A Movie Log

A blog formerly known as Bookishness

By Charles Matthews

Wednesday, December 2, 2015

The Mark of Zorro (Fred Niblo, 1920)

Film firsts are usually worth checking out, and this one is a double first: It's the first appearance of the title character on-screen, and it's the first of the genre of films for which Fairbanks remains best-known, the swashbuckler.
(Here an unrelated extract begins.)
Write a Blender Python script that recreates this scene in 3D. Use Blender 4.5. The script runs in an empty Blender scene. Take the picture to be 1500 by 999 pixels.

Since Fairbanks and co-scenarist Eugene Miller adapted Johnston McCulley's 1919 magazine story, "The Curse of Capistrano," the masked hero has been played by Tyrone Power, Guy Williams (in the Disney TV series), Frank Langella, George Hamilton (in a spoof featuring Zorro's gay twin brother), Anthony Hopkins and Antonio Banderas (as the aging Zorro and his hand-picked successor), and appeared in numerous Mexican and European films, including one starring Alain Delon. The trope of the do-gooder who pretends to be a wimp but turns into a force for justice when he hides his identity behind a mask is seen in countless superhero tales, most notably the Clark Kent/Superman story. As the languid fop Don Diego Vega, Fairbanks affects a weary slouch and spends his time doing tricks that involve a handkerchief. When he turns into Zorro, with mask and scarf over his head, he pastes on a little mustache oddly reminiscent of Boris Badenov, but he succeeds in taking on the villains with great élan. The film itself begins slowly, with too much exposition crammed into the intertitles, but eventually Fairbanks gets his act together, and the climax of the movie is a hilarious showpiece for his acrobatic moves. He leads the Capistrano constabulary on a merry chase over walls and across rooftops, inevitably tempting them into disaster: He leaps over a pigsty, for example, whereupon the pursuers fall into it. At the end, revealing his secret identity, he wins the hand of Lolita Pulido (Marguerite De La Motte), by saving her family's estate from the clutches of the evil governor (George Periolat) and his henchmen, Capitán Juan Ramon (Robert McKim) and Sgt. Pedro Gonzales (Noah Beery), both of whom get branded with the emblematic Z (though the sergeant gets his only in the seat of his pants). Good fun, once it gets going.